The last may not have been heard of the arrest, Wednesday, of three federal commissioners of the Independent National Electoral Commission (INEC) by the Economic and Financial Crimes Commission (EFCC) on allegations of corruption and manipulation of contracts awarded by INEC.
Rather than any misdemeanour over contracts, information gathered by Daily Sun from sources within INEC indicate that the arrest of the three men may have been a direct fallout of the refusal of the commission to operate with the list of candidates indicted by the EFCC and handed down to it by the Presidency, in its clearance of candidates for this April election.
The commissioners were said to have figured prominently in the frustration of the Presidency's bid to get INEC to adopt its white paper on indicted candidates and disqualify them from standing election. Their arrest, therefore, is seen as a ploy to probably use the EFCC to break their resolve. But beyond this, the action has further thrown both the presidency and the PDP, as well as INEC into confusion.
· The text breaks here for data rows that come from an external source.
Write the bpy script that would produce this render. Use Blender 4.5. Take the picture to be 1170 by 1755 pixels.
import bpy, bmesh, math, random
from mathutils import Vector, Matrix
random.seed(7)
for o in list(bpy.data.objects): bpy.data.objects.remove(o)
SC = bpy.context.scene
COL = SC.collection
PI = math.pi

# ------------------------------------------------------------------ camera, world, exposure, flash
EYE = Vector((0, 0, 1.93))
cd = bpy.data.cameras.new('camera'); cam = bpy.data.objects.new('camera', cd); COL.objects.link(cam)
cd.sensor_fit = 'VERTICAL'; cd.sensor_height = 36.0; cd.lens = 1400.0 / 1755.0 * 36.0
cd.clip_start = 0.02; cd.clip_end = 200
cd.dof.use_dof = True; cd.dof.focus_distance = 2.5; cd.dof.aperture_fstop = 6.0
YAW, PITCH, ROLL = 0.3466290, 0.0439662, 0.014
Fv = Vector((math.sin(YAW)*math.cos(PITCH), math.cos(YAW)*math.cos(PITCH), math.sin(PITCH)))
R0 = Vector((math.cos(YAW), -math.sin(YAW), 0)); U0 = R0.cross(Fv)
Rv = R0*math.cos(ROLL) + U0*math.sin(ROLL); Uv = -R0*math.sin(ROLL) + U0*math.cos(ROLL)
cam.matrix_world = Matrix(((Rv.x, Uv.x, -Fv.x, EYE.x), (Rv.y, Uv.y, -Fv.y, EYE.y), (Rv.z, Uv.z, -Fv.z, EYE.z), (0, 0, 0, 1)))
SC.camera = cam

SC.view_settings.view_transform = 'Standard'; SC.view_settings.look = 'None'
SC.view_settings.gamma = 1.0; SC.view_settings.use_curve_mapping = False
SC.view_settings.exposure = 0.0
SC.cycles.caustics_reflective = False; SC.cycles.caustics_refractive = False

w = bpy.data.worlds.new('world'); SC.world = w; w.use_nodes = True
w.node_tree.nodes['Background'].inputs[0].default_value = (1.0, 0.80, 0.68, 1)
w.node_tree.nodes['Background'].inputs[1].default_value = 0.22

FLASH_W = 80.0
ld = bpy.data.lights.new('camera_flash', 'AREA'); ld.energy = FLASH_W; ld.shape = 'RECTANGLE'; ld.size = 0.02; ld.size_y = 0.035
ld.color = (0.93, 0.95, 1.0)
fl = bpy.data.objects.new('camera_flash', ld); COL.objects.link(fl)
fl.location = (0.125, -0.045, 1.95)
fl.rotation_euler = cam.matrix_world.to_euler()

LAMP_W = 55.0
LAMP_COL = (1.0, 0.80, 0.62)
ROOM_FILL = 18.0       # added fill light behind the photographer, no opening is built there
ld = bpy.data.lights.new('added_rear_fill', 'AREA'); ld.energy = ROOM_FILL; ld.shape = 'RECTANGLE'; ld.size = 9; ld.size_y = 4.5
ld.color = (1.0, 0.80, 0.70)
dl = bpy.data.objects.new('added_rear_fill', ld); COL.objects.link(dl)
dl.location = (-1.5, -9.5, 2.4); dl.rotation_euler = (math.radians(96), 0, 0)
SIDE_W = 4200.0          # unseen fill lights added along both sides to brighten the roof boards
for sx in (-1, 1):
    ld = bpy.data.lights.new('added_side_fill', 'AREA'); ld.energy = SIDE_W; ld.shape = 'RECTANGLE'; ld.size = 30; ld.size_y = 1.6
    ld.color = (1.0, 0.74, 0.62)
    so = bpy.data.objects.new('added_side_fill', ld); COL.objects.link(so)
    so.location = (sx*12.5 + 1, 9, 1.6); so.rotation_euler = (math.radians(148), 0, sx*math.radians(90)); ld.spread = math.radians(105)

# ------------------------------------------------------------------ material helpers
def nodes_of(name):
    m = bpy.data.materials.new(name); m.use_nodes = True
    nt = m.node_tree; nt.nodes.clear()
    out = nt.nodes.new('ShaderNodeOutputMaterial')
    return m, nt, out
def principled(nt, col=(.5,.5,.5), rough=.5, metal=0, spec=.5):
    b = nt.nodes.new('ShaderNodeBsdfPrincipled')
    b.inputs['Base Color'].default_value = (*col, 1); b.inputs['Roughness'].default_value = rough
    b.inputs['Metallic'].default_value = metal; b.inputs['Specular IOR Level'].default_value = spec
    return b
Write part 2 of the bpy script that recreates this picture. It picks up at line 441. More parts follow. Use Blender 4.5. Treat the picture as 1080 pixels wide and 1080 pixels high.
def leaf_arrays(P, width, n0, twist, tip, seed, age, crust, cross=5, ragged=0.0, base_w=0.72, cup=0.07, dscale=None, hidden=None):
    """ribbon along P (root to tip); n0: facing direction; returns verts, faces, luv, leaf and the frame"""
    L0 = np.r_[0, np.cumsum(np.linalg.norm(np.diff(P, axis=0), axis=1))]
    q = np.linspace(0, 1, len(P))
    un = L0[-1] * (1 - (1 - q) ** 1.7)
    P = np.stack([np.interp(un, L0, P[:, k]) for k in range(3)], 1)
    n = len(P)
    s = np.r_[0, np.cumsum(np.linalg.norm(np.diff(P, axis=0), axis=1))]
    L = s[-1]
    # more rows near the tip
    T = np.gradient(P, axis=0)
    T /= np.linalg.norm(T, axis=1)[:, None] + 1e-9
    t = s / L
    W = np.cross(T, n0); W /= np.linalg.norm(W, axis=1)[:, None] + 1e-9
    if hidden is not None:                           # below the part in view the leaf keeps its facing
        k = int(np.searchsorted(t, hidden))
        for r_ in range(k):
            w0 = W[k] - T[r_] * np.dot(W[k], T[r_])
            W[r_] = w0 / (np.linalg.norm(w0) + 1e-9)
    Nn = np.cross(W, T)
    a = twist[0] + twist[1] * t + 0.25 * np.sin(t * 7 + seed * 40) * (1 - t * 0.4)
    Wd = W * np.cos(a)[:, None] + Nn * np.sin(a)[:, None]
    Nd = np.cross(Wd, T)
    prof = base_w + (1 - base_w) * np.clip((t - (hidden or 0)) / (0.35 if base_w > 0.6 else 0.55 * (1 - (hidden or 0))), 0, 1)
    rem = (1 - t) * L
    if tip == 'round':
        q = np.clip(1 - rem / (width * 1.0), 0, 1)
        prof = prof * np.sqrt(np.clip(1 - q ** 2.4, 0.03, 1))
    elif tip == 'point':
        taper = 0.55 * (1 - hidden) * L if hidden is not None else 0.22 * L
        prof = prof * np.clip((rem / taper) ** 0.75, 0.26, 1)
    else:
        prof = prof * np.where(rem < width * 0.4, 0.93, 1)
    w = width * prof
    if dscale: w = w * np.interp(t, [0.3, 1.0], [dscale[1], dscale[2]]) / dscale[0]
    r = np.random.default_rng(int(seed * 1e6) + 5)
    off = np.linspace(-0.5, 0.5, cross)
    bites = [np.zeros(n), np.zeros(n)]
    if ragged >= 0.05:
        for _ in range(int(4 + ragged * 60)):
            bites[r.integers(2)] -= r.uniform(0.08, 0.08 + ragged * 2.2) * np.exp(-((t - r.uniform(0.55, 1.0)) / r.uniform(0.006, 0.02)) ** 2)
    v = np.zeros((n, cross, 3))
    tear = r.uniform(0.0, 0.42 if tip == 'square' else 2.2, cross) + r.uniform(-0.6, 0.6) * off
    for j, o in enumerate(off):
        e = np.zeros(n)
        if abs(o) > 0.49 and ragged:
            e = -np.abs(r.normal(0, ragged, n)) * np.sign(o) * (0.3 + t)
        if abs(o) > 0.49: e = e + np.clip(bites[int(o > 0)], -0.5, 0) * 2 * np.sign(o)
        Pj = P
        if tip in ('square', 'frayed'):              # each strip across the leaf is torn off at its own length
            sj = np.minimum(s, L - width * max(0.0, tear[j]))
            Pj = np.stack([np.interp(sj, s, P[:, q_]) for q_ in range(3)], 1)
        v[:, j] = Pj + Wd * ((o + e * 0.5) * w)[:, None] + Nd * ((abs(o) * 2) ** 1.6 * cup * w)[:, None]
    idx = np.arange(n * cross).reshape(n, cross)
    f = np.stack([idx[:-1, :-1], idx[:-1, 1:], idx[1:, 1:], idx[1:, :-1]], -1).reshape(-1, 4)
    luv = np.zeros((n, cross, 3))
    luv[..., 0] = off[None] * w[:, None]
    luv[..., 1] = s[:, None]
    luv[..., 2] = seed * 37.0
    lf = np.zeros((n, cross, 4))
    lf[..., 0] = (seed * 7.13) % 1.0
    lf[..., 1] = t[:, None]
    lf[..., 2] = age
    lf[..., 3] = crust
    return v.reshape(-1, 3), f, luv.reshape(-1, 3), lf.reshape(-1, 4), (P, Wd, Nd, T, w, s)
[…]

The presidency had hand-picked some of the 135 candidates on the EFCC list, invited them to appear before an equally controversial administrative panel of enquiry, pronounced 35 of them guilty, set up a white paper committee on receipt of the report and within 24 hours, came out with a white paper, held an emergency Federal Executive Council meeting to consider it and immediately gazetted it. The Presidency ordered INEC to disqualify the affected persons from contesting the next general elections. Everything was done within five days of the publication of the controversial list.
However, it would seem the smooth sail of the indictment list ran into rough waters at the electoral commission where top officials were said to have put their feet down against using the bogey white paper. Of the commissioners, including Chairman Maurice Iwu, who were said to have sat to deliberate over the matter, an overwhelming majority was said to have voted against it.
Said the Daily Sun source: "They did not vote against using the list to disqualify candidates on the ground that they liked any of the listed candidates, rather, it was that there was no due process followed and they, therefore, considered the indictment defective".
Insisting that it was only an indictment from a court that the commission would recognize, the INEC bosses had, however, agreed to bend a little to consider the white paper only if the Presidency could find a way of vacating the court orders conveyed in the injunctions already obtained by the likes of Vice President Atiku Abubakar, Dr. Orji Uzor Kalu and Asiwaju Bola Ahmed Tinubu.
They said that without the vacation of those orders, there was no way INEC could defend its action if it went ahead to disqualify the affected politicians.
But the Presidency, probably sensing the position of the judiciary on the matter, outrightly refused to approach the courts.
Incidentally, the trio of Mr. Sam Ekpenyong, Mallam Mohammed Abubakar (Legal Services) and Anuka Ochella Emmanuel (Logistics and Transport) were said to have voted against the white paper indictment.
On the said contract scam, the source insisted that no one had raised any eyebrow over the contract, as everything was done in accordance with the Due Process philosophy. "Even at that", the source maintained, "I think the final approval was even referred to a higher authority who also gave his consent". He said the arrested commissioners could not be said to be directly responsible for the contracts, noting: "They are not key to contract awards."
Meanwhile, it appears that the desperation of the presidency to get formidable opponents out of the way ahead the April polls has also backfired on the ruling Peoples Democratic Party (PDP). The party is now said to be at a loss as to how to replace candidates, especially gubernatorial candidates, it had hoped to change at the eleventh hour.
With the expiration of the deadline for the substitution of candidates, some party bigwigs were said to have approached INEC with fresh additions to their list - a move INEC spurned.
According to a Daily Sun source, the substitution was supposed to be secretly done in such a way that the new names would just emerge on the INEC final list as though they had been there all along. But INEC refused, leaving the PDP in a big fix over the gubernatorial candidates in such states as Imo.
"While it was planning on disqualifying Atiku, Kalu and so on at the last minute so that they would not have the opportunity to go get redress in court, the presidency apparently forgot that it also had candidates who it wanted to use the indictment thing to substitute. "So, they were so blinded by the nail-Atiku, nail-Kalu pursuit that they have now stepped on their own trap. They have been caught in their own error…
"As at late Thursday, there was still confusion at the PDP and the presidency over what to do next. It would appear most of what is happening now is happening on a spur of the moment basis. Nobody appears to have any laid out plan. There is confusion everywhere, INEC, presidency, PDP and, I am sure, even within the camps of the indicted politicians," the source concluded.